Furthermore, ZIEL actively promotes end-to-end AI in marketing. In content creation, it upgraded the AIGC 2.0 intelligent image library platform, integrating multimodal large models to achieve batch automated image generation, producing high-quality product images and reducing manual photography costs; it achieved automated generation of e-commerce copy, improving efficiency by 70% in a single process and significantly shortening new product launch cycles. In marketing campaigns, it achieved automated management of ad bidding and placement, effectively enhancing advertising efficiency and ROAS; in after-sales service, an AI email response system was deployed, with 30% of responses now handled automatically by AI, improving copy processing efficiency by over 30% and significantly enhancing response speed and service quality.

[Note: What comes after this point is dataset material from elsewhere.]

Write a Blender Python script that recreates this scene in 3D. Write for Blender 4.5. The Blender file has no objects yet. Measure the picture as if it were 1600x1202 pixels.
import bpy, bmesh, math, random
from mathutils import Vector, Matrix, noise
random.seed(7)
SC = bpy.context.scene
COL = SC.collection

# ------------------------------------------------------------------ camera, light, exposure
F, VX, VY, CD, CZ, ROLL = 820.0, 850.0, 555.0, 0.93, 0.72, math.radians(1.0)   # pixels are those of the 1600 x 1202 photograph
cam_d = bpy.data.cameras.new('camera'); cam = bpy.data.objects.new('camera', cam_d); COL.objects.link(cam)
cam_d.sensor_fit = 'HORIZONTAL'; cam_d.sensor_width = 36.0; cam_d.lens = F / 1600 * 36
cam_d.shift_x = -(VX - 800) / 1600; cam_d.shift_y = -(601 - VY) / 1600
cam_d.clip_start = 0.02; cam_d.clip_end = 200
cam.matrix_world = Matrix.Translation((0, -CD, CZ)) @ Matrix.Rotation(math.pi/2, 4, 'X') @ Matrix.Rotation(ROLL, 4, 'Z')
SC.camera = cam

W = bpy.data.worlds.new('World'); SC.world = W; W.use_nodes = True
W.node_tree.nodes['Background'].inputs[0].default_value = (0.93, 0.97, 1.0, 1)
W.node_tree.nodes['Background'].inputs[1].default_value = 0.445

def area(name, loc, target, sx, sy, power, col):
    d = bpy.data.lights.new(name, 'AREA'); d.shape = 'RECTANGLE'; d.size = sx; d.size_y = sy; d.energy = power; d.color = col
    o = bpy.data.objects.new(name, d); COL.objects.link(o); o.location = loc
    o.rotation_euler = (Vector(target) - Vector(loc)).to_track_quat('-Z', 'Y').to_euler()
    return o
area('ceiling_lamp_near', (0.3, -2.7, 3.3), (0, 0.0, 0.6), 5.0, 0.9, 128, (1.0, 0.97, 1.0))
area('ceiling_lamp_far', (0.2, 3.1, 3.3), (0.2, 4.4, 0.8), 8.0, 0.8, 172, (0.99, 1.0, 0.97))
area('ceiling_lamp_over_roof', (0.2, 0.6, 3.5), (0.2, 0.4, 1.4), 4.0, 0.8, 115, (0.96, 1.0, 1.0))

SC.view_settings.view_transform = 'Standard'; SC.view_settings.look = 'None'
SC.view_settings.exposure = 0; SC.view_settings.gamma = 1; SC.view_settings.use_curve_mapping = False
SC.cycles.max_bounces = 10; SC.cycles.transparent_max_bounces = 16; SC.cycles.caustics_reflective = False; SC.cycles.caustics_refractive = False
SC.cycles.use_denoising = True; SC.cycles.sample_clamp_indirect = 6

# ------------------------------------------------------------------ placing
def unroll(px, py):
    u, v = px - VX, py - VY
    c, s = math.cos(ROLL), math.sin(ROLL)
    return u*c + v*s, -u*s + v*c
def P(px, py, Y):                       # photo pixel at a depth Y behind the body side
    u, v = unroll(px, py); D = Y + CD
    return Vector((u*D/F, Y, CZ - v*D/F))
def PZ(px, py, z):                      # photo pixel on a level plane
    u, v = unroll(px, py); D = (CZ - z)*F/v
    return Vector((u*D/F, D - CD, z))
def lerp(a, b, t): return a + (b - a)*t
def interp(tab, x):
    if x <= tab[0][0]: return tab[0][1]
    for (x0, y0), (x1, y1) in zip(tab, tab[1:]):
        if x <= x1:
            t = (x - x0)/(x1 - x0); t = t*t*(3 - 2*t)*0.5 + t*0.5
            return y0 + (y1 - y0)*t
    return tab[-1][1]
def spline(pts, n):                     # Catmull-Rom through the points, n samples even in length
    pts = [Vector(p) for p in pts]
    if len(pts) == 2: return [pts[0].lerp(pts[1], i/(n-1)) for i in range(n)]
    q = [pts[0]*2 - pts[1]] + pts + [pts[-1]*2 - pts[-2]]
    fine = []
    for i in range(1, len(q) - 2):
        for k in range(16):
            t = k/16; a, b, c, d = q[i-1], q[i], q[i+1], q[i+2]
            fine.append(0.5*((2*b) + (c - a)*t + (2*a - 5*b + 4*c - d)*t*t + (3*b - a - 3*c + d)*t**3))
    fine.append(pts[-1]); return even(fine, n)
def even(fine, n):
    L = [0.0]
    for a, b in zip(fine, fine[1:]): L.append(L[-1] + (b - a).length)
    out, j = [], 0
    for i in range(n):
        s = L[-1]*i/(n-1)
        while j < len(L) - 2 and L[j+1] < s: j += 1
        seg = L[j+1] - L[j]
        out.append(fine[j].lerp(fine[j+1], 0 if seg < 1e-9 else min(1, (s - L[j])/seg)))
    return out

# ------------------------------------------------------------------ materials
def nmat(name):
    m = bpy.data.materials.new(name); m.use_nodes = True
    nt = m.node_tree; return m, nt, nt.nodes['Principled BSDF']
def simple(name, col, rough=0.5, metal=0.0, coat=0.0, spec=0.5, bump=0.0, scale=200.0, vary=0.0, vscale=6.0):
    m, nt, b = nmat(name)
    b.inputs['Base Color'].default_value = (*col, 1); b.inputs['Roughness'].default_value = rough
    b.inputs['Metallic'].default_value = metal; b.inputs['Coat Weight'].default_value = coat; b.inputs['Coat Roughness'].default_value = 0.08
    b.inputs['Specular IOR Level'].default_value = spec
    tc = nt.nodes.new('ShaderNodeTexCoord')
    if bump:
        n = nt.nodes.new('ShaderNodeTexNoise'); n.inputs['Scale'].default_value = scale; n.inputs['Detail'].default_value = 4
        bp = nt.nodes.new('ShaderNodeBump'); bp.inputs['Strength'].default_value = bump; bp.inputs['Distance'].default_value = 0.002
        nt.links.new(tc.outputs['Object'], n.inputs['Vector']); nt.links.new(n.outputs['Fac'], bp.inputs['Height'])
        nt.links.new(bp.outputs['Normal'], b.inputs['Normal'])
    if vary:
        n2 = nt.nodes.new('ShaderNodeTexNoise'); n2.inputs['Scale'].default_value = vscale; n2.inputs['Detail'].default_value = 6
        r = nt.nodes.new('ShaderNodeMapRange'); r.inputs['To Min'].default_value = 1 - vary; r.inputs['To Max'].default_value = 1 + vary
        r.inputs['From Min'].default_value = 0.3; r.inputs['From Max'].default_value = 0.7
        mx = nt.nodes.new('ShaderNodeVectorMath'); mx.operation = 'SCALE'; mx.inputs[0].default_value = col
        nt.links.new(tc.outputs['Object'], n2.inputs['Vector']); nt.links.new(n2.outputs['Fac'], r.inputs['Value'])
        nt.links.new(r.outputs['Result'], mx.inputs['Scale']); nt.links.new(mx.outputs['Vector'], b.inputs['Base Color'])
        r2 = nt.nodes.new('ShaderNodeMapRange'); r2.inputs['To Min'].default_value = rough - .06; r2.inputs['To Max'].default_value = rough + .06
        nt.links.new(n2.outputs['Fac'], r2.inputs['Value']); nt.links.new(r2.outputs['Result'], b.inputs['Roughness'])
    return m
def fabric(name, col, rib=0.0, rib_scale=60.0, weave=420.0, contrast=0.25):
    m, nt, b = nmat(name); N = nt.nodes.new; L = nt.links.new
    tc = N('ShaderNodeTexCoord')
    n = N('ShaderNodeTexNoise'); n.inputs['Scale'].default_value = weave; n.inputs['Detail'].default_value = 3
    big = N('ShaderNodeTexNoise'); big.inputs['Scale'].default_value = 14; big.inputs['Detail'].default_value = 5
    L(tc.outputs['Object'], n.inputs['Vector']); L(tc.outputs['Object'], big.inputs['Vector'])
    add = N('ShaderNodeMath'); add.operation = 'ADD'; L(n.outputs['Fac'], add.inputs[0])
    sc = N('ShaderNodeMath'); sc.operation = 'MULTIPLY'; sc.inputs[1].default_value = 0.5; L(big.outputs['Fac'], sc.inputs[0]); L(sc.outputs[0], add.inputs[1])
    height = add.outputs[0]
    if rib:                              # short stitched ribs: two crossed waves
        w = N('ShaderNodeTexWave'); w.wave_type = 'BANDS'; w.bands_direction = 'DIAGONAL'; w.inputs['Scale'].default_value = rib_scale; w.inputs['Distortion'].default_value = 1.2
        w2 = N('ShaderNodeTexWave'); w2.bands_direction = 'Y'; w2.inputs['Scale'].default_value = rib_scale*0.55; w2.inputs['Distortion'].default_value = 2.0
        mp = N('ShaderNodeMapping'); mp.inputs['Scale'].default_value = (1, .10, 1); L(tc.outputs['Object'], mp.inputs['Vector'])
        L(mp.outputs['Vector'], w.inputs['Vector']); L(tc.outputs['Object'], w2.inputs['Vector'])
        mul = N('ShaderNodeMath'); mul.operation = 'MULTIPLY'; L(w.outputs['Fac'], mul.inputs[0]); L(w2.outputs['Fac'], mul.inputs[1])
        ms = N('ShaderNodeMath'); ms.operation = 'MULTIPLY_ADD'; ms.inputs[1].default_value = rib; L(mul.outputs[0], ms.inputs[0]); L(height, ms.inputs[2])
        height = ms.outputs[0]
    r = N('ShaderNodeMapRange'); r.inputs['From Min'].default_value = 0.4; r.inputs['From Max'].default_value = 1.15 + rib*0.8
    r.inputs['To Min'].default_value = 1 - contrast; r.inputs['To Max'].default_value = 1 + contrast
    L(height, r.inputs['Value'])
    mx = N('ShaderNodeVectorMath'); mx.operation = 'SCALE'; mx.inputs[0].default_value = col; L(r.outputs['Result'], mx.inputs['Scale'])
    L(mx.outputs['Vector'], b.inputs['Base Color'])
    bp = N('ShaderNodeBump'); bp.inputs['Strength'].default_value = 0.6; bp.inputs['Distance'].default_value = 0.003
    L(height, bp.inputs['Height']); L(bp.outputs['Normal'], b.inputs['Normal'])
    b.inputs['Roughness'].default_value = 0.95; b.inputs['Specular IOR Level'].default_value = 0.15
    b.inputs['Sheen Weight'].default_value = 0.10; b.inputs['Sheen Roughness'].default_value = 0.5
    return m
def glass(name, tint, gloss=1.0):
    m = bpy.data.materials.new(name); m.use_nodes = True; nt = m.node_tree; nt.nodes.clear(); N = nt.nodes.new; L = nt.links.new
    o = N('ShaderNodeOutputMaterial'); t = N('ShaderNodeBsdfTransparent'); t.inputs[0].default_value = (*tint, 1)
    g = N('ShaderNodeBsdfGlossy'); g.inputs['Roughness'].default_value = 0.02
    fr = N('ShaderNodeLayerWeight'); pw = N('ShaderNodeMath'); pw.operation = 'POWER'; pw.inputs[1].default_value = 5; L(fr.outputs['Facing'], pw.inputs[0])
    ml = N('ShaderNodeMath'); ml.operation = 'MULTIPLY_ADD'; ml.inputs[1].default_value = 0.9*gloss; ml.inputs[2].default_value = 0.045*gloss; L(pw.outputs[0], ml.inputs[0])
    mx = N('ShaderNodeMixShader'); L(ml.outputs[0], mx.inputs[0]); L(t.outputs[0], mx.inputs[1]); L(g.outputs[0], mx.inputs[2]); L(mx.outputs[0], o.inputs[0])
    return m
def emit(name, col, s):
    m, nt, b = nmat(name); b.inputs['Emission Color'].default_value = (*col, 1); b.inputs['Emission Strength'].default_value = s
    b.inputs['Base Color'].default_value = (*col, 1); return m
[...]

Regarding future development plans, ZIEL stated that in the US market, facing challenges, the company will contract its focus, deepen its efforts in top-tier categories, and drive profitability recovery; in the European market, it will adopt an aggressive expansion strategy to increase market share, deepen platform ecosystem capabilities, and consolidate competitive advantages; in Latin America, it will replicate the advantages from mature markets to create a new growth engine. Additionally, the company will continue to enhance organizational efficiency through comprehensive AI empowerment.